Colin’s best friend Chick (Gad Elmaleh) falls for Alise (Aïssa Maïga), the niece of Colin’s brilliantly resourceful manservant Nicolas (Omar Sy). Naturally, Colin (Romain Duris) demands to “fall in love too”.
Enter Chloe (Audrey Tautou), whom Colin marries after a go-kart race and a whirlwind Parisian romance (with a nod to Agnès Varda). Unhappily, the new bride soon develops a debilitating lily growing from her lung, one that will be fatal if she isn’t surrounded by flowers at all times.

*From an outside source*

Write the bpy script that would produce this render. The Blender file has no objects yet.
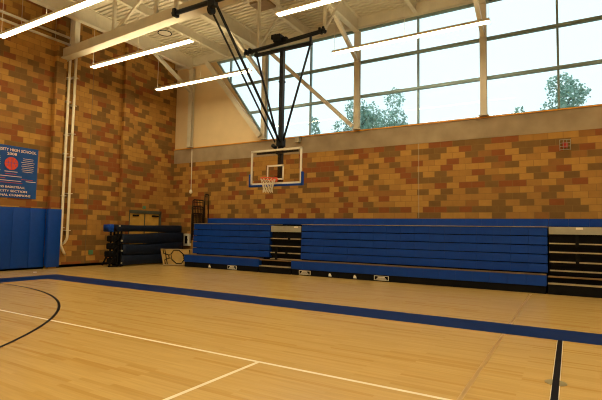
import bpy, bmesh, math, random
from mathutils import Vector, Matrix
random.seed(7)
S = bpy.context.scene
COL = S.collection

# ---------------------------------------------------------------- camera
cam_d = bpy.data.cameras.new('camera')
cam = bpy.data.objects.new('camera', cam_d)
COL.objects.link(cam)
S.camera = cam
CAM_POS = Vector((16.585, -15.693, 1.555))
yaw, pitch, roll, FPX = -0.5369, 0.0665, 0.0169, 453.27
fw = Vector((math.sin(yaw) * math.cos(pitch), math.cos(yaw) * math.cos(pitch), math.sin(pitch)))
r0 = Vector((math.cos(yaw), -math.sin(yaw), 0))
u0 = r0.cross(fw)
rt = r0 * math.cos(roll) + u0 * math.sin(roll)
up = -r0 * math.sin(roll) + u0 * math.cos(roll)
m = Matrix((rt, up, -fw)).transposed().to_4x4()
m.translation = CAM_POS
cam.matrix_world = m
cam_d.sensor_width = 36
cam_d.lens = FPX * 36 / 602
cam_d.clip_end = 300

# ---------------------------------------------------------------- world, exposure
w = bpy.data.worlds.new('overcast_sky')
S.world = w
w.use_nodes = True
SKY = w.node_tree.nodes['Background']
SKY.inputs[0].default_value = (0.80, 0.93, 0.97, 1)
SKY.inputs[1].default_value = 1.42
S.view_settings.view_transform = 'Standard'
S.view_settings.look = 'None'
S.view_settings.gamma = 1
S.view_settings.use_curve_mapping = False
S.view_settings.exposure = 0.0
S.cycles.filter_width = 1.1
LAMP_COL = (1.0, 0.83, 0.49)
LAMP_STRENGTH = 27.0
UPLIGHT = 17.0

# ---------------------------------------------------------------- materials
def nodes_of(name):
    mt = bpy.data.materials.new(name)
    mt.use_nodes = True
    nt = mt.node_tree
    return mt, nt, nt.nodes['Principled BSDF']

def mat(name, c, rough=0.6, metal=0.0, var=0.10, scale=6.0, spec=0.5, bump=0.0):
    mt, nt, b = nodes_of(name)
    tc = nt.nodes.new('ShaderNodeTexCoord')
    n = nt.nodes.new('ShaderNodeTexNoise'); n.inputs['Scale'].default_value = scale
    n.inputs['Detail'].default_value = 4
    nt.links.new(tc.outputs['Object'], n.inputs['Vector'])
    r = nt.nodes.new('ShaderNodeValToRGB')
    r.color_ramp.elements[0].position = .3; r.color_ramp.elements[1].position = .7
    r.color_ramp.elements[0].color = tuple(x * (1 - var) for x in c) + (1,)
    r.color_ramp.elements[1].color = tuple(min(1, x * (1 + var)) for x in c) + (1,)
    nt.links.new(n.outputs['Fac'], r.inputs['Fac'])
    nt.links.new(r.outputs['Color'], b.inputs['Base Color'])
    b.inputs['Roughness'].default_value = rough
    b.inputs['Metallic'].default_value = metal
    b.inputs['Specular IOR Level'].default_value = spec
    if bump:
        bp = nt.nodes.new('ShaderNodeBump'); bp.inputs['Strength'].default_value = bump
        bp.inputs['Distance'].default_value = .01
        nt.links.new(n.outputs['Fac'], bp.inputs['Height'])
        nt.links.new(bp.outputs['Normal'], b.inputs['Normal'])
    return mt

def block_mat(name):
    """coloured 8x16 inch blocks; the pattern runs in (x+y, z) of the wall"""
    mt, nt, b = nodes_of(name)
    L = nt.links
    geo = nt.nodes.new('ShaderNodeNewGeometry')
    sep = nt.nodes.new('ShaderNodeSeparateXYZ'); L.new(geo.outputs['Position'], sep.inputs[0])
    add = nt.nodes.new('ShaderNodeMath'); add.operation = 'ADD'
    L.new(sep.outputs['X'], add.inputs[0]); L.new(sep.outputs['Y'], add.inputs[1])
    cmb = nt.nodes.new('ShaderNodeCombineXYZ')
    L.new(add.outputs[0], cmb.inputs['X']); L.new(sep.outputs['Z'], cmb.inputs['Y'])
    br = nt.nodes.new('ShaderNodeTexBrick')
    L.new(cmb.outputs[0], br.inputs['Vector'])
    br.offset = .5
    br.inputs['Color1'].default_value = (0, 0, 0, 1)
    br.inputs['Color2'].default_value = (1, 1, 1, 1)
    br.inputs['Mortar'].default_value = (.5, .5, .5, 1)
    br.inputs['Scale'].default_value = 1
    br.inputs['Mortar Size'].default_value = .006
    br.inputs['Mortar Smooth'].default_value = .1
    br.inputs['Bias'].default_value = 0
    br.inputs['Brick Width'].default_value = .406
    br.inputs['Row Height'].default_value = .2032
    rp = nt.nodes.new('ShaderNodeValToRGB'); rp.color_ramp.interpolation = 'CONSTANT'
    stops = [(0.0, (.255, .082, .022)), (.16, (.200, .108, .030)), (.33, (.45, .235, .052)),
             (.60, (.38, .190, .044)), (.84, (.29, .130, .032)), (.93, (.185, .098, .027))]
    e = rp.color_ramp.elements
    e[0].position, e[0].color = 0, stops[0][1] + (1,)
    e[1].position, e[1].color = stops[1][0], stops[1][1] + (1,)
    for p, cc in stops[2:]:
        k = e.new(p); k.color = cc + (1,)
    def mth(op, a, b=None):
        n = nt.nodes.new('ShaderNodeMath'); n.operation = op
        for i, v in enumerate((a, b)):
            if v is None: continue
            if isinstance(v, (int, float)): n.inputs[i].default_value = v
            else: L.new(v, n.inputs[i])
        return n.outputs[0]
    row = mth('FLOOR', mth('DIVIDE', sep.outputs['Z'], .2032))            # which course, which block: one random shade each
    par = mth('SUBTRACT', 1.0, mth('FLOORED_MODULO', row, 2.0))
    colm = mth('FLOOR', mth('DIVIDE', mth('ADD', add.outputs[0], mth('MULTIPLY', par, .203)), .406))
    cid = nt.nodes.new('ShaderNodeCombineXYZ'); L.new(row, cid.inputs['X']); L.new(colm, cid.inputs['Y'])
    wn = nt.nodes.new('ShaderNodeTexWhiteNoise'); wn.noise_dimensions = '2D'; L.new(cid.outputs[0], wn.inputs['Vector'])
    L.new(wn.outputs['Value'], rp.inputs['Fac'])
    ns = nt.nodes.new('ShaderNodeTexNoise'); ns.inputs['Scale'].default_value = 5; ns.inputs['Detail'].default_value = 6
    L.new(geo.outputs['Position'], ns.inputs['Vector'])
    mr = nt.nodes.new('ShaderNodeMapRange')
    mr.inputs['To Min'].default_value = .82; mr.inputs['To Max'].default_value = 1.18
    L.new(ns.outputs['Fac'], mr.inputs['Value'])
    mu = nt.nodes.new('ShaderNodeVectorMath'); mu.operation = 'SCALE'
    L.new(rp.outputs['Color'], mu.inputs[0]); L.new(mr.outputs[0], mu.inputs['Scale'])
    mx = nt.nodes.new('ShaderNodeMix'); mx.data_type = 'RGBA'
    L.new(br.outputs['Fac'], mx.inputs['Factor'])
    L.new(mu.outputs[0], mx.inputs['A']); mx.inputs['B'].default_value = (.25, .14, .04, 1)
    L.new(mx.outputs['Result'], b.inputs['Base Color'])
    b.inputs['Roughness'].default_value = .75
    b.inputs['Specular IOR Level'].default_value = .25
    bp = nt.nodes.new('ShaderNodeBump'); bp.inputs['Strength'].default_value = .35; bp.inputs['Distance'].default_value = .006
    bp.invert = True
    L.new(br.outputs['Fac'], bp.inputs['Height']); L.new(bp.outputs['Normal'], b.inputs['Normal'])
    return mt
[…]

Colin's fortune soon shrinks, both figuratively and literally. But not before we've watched dancing pepperpots, doorbells that crawl down the wall, hyperactive food, a dining table wearing roller skates, a Rubik's cube-styled personal planner, cloud chairlifts, transparent saloon cars, shoes that run on ahead if the wearer is late, rotating handshakes, period futurism, and conveyer-belt typewriters tapping to Duke Ellington's Take the A Train.
S’ wonderful. S’ marvellous. S’ exhausting.

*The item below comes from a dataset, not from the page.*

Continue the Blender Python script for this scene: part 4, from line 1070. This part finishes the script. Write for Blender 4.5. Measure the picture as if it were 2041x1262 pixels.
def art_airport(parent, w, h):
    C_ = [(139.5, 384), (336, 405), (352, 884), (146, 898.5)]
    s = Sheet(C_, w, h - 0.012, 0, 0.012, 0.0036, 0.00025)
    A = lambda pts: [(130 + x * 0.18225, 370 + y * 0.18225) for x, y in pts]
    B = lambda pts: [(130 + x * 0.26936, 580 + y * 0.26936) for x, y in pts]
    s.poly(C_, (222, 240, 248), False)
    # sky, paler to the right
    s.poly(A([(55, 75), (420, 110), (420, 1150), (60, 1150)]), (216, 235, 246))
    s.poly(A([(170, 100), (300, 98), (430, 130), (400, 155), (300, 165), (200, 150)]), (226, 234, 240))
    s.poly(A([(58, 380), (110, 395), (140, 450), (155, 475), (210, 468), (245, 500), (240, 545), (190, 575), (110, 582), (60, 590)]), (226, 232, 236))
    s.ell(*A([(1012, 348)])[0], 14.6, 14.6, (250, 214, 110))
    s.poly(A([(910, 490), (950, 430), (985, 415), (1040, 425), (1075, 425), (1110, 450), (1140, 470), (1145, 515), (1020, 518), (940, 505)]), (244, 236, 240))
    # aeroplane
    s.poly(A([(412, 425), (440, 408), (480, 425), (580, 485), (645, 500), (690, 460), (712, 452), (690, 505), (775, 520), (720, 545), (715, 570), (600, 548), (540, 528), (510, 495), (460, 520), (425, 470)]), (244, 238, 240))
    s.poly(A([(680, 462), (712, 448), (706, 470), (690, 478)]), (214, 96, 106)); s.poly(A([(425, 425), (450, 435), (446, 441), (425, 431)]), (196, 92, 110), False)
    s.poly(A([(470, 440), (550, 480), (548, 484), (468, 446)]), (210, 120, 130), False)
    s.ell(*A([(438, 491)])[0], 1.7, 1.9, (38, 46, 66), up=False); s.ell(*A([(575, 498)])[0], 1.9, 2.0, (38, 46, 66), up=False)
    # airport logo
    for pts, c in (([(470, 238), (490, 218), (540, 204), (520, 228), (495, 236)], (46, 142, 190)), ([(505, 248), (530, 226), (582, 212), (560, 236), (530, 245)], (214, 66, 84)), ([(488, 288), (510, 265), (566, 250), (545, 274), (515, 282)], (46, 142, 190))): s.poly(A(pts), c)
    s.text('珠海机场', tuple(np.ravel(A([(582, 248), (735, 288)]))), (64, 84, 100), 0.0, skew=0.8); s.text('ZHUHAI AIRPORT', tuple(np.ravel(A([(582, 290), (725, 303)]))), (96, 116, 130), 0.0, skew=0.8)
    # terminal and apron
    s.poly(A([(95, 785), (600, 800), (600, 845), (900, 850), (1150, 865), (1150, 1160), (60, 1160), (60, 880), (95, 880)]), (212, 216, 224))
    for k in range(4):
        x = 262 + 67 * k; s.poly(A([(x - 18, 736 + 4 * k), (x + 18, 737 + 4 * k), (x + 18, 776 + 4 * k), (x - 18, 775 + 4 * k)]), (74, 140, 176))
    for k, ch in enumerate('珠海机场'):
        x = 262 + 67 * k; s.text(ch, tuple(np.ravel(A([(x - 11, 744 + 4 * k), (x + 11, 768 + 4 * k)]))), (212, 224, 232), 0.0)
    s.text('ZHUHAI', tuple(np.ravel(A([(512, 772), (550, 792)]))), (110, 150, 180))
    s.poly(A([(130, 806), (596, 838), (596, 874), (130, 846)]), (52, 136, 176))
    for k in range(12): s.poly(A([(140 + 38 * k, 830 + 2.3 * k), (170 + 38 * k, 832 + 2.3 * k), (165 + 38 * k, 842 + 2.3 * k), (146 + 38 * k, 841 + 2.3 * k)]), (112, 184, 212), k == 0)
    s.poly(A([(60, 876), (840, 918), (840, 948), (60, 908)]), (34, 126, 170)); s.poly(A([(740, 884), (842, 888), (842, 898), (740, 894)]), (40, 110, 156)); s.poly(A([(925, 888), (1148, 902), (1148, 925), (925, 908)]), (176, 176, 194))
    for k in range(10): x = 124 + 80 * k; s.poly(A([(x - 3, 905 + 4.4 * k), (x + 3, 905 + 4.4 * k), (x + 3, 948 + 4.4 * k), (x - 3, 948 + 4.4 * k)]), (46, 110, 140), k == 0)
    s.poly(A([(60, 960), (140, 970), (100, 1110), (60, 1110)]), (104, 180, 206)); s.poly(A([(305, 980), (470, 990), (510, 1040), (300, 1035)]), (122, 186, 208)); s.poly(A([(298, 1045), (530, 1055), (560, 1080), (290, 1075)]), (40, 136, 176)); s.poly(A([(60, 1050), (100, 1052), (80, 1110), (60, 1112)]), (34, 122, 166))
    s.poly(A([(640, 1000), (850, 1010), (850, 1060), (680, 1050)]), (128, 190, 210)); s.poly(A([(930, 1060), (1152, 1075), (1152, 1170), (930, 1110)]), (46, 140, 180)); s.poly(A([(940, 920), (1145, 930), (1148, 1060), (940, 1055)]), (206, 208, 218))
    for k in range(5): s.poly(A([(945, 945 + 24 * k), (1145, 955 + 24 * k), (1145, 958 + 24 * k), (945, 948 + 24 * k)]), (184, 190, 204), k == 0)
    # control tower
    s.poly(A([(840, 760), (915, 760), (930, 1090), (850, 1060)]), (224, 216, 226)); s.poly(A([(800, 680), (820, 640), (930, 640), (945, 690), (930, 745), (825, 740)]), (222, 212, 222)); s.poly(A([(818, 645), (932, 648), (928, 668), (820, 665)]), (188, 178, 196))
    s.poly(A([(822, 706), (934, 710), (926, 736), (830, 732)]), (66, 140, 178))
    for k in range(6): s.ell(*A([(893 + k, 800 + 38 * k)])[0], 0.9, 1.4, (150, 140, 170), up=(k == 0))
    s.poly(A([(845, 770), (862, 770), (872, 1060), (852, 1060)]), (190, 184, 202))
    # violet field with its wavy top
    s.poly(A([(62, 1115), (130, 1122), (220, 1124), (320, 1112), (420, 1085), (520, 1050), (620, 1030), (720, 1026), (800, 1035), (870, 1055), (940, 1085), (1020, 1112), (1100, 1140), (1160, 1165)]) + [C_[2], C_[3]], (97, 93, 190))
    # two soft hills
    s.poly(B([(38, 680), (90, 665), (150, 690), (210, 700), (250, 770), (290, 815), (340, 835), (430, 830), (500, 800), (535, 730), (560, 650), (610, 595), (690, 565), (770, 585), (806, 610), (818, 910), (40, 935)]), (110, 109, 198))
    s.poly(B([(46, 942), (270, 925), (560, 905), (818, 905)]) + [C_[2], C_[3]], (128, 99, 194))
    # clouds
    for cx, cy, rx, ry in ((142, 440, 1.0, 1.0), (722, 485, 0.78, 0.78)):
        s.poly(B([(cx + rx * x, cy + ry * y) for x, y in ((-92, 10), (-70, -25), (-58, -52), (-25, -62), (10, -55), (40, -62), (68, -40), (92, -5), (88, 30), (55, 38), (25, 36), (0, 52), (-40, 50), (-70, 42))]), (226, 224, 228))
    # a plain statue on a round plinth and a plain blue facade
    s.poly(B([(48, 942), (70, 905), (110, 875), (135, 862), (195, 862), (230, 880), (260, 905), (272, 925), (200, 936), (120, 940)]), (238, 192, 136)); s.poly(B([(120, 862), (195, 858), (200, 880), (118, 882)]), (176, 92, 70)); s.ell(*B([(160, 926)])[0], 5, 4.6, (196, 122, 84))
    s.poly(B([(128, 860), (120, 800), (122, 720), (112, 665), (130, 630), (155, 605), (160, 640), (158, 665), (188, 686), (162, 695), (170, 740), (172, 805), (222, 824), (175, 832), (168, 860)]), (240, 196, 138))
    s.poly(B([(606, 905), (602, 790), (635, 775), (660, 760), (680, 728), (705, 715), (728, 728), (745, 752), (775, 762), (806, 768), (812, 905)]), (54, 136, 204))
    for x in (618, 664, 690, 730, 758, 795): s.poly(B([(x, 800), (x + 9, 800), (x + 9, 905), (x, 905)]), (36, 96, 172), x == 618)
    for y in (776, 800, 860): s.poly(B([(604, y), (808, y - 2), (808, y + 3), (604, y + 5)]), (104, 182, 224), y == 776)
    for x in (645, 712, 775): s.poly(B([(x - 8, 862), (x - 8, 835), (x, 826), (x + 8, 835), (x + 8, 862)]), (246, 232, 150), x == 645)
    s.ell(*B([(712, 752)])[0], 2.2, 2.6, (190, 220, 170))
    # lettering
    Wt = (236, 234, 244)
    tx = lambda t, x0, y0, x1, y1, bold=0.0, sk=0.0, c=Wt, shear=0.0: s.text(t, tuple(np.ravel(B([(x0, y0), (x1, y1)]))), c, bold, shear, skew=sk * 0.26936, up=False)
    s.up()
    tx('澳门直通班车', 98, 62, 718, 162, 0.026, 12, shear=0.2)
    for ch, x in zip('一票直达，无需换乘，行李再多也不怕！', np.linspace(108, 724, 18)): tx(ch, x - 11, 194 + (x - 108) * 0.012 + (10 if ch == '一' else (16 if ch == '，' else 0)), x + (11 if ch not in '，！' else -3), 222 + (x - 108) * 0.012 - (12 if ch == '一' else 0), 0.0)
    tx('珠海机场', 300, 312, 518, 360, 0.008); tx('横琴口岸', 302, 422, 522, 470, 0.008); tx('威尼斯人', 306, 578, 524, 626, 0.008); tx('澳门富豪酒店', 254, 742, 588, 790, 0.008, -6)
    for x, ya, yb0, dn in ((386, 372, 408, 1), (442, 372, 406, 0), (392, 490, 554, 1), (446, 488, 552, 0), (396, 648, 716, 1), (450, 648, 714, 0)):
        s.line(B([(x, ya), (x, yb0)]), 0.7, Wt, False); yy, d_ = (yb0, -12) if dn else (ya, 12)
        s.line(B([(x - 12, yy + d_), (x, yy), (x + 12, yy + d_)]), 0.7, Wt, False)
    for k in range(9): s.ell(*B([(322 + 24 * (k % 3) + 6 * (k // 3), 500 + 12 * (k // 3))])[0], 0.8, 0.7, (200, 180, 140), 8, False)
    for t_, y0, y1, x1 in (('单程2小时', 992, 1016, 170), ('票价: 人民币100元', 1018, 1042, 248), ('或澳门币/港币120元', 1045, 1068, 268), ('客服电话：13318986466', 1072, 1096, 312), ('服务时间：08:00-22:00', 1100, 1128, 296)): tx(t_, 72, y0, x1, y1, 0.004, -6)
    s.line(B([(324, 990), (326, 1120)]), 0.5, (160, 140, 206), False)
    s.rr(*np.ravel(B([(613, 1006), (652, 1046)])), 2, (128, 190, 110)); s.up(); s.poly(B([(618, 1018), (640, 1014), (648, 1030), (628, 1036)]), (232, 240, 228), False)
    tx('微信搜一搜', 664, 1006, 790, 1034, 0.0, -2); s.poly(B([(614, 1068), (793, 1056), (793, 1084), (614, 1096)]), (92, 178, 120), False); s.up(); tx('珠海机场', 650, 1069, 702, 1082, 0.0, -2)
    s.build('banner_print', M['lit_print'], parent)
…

It ought to have been a marriage made in heaven: the extravagantly imaginative French film-maker Michel Gondry directs and co-writes an adaptation of Boris Vian's 1947 surrealist masterpiece Froth of the Daydream. But Gondry tends to produce his best work when there are boundaries, even if those boundaries are as unconventional as a Daft Punk promo or a Charlie Kaufman screenplay (think Eternal Sunshine of the Spotless Mind). Vian, alas, is not the go-to guy for boundaries.

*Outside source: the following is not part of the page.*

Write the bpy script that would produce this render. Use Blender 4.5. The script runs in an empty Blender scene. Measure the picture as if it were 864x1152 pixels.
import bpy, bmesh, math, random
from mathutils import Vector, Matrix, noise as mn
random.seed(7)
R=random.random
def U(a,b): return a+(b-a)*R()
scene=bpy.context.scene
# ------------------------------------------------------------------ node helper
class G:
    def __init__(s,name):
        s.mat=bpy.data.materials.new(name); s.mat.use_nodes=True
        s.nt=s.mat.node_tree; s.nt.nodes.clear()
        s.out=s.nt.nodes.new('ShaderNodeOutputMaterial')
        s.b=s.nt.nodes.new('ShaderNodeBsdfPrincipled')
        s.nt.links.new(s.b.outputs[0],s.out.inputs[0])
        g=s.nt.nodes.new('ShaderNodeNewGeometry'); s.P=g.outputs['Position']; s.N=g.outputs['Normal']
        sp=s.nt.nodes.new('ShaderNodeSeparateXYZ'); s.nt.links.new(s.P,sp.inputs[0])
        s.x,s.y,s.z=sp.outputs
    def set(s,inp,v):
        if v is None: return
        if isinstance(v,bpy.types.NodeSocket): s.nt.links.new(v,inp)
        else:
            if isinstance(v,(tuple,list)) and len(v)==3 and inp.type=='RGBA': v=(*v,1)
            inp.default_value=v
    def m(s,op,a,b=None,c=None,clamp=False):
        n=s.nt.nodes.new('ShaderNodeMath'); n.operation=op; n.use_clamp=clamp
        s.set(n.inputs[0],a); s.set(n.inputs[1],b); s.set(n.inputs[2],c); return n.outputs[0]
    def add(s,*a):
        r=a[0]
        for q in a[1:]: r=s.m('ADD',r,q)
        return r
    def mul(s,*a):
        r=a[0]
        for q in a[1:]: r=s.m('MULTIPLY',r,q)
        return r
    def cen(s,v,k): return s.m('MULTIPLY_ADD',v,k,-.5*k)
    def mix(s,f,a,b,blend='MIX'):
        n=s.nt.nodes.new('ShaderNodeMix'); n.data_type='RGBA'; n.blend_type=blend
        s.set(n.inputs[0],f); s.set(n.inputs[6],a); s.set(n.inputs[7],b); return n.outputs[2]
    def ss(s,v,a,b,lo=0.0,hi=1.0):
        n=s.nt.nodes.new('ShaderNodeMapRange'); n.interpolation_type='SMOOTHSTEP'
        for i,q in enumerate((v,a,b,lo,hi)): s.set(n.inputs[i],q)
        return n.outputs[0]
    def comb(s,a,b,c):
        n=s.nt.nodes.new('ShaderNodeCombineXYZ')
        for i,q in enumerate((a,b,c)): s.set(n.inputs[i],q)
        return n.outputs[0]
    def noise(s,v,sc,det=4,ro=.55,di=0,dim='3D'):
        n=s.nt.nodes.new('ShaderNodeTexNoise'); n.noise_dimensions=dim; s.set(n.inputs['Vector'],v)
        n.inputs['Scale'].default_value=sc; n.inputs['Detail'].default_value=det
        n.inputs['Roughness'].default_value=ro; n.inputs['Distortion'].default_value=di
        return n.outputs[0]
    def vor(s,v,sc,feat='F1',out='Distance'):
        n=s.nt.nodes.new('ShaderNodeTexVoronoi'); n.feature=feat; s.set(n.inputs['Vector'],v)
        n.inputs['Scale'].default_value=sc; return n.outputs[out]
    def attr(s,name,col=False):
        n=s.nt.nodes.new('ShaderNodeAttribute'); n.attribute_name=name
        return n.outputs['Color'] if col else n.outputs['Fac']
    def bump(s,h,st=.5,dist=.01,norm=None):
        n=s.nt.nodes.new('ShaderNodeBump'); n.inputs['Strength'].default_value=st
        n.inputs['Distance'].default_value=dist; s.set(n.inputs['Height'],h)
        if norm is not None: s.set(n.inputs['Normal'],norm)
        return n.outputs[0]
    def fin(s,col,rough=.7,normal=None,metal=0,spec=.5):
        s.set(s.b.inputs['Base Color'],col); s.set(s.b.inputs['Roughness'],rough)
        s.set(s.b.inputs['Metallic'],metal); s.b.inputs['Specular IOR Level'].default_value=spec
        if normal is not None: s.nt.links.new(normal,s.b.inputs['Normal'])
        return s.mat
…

Gondry does splendid things with such mad analogue contraptions as Vian’s piano-cocktail, an instrument that produces drinks that reflect the tune being played. Stop-motion whirls animate every corner of every shot. There’s a commendably barmy subplot featuring a pop philosopher called Jean-Sol Partre (Sartre and Vian were pals) whose pronouncements prove ruinously addictive for Chick: “Existentialism is rheumatism in syrup form” or “The man sandwich disembowels”.
Visually, Mood Indigo is amazing. Mais bien sûr! Emotionally, despite valiant efforts from Duris and Sy, it lacks even the cutesy-pie depth of Gondry's Be Kind Rewind or The Science of Sleep.
Whimsy, however pretty, is no substitute for substance. And dream logic, however loopy, is a poor locum for storytelling.